The company being in its expansion and diversification phase because of which the current ratio trend has been volatile; the ratio stood at 0.88 in FY11, 2.64 in FY12 and in FY13 it stands at 3.38. The reason for this was the decline in current asset by more than 66% in FY12 while in FY13, the increase can be justified by the 36% increase in current assets. The company recently acquired ICI and is still in process of expansion and diversification. Debt Management

Due to the expansion and diversification plans of the company, the increase in short term debt has increased. The management policy of LCL stands different from all others; they depend more on short term debt rather than long term.

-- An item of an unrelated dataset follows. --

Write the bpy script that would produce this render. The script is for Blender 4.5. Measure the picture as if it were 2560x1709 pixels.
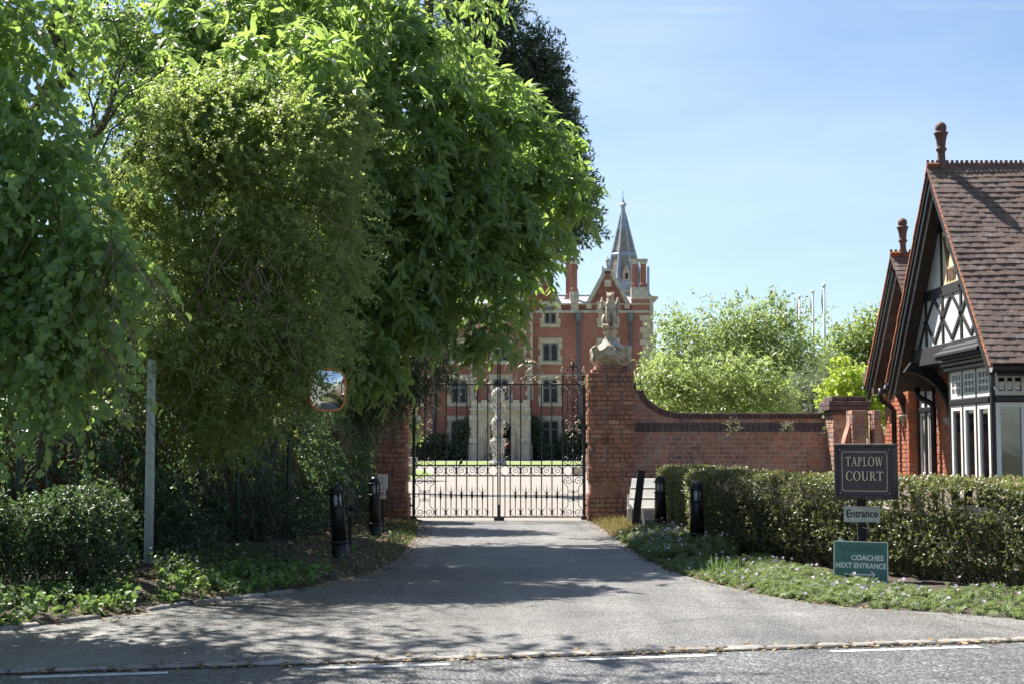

The company has managed to decrease its D/E ratio from 0.07 in FY10 to 0.01 in FY13 which also has a trickledown effect on company’s profits; EPS also grew by 43.25%. Operational Efficiency

Company, being in its expansion and diversification phase, has managed to increase its assets by 23.5% in FY13. However, the asset turnover has fluctuated over last 2 years (FY11 and FY12) and the highest was experiences in FY12 which was 0.82. The company has also showed in efficiency in working cycle management with inventory turnover increasing by 18% in FY11. Market Value

The increasing profitability over the last years is shown in through the EPS of the company which was Rs. 20.97 in FY12 and this increased to 30.04 in FY13. The reason for this are not only the exogenous factors, but also the company’s expansion, diversification and debt management. The reduction in long term debt has contributed to the increase in profitability. The P/E ratio also increased to 6.98 in FY13 which was an effect of increase in average market price of the company’s share which stands at Rs. 210 in FY13. Future Prospects

The consumption of cement is likely to increase in the country after the Government’s allocation of funds to Public Sectors. With the anticipated increased in energy costs and weakening Pak Rupee against US dollars bring a lot of challenges. To overcome the challenge of energy costs, the company plans upon installing a Waste Heat Recovery plant in Pezu and Karachi with each plant producing 5 MW of power. This development will give company’s earning a further boost and will increase profitability which can be passed on to the shareholders.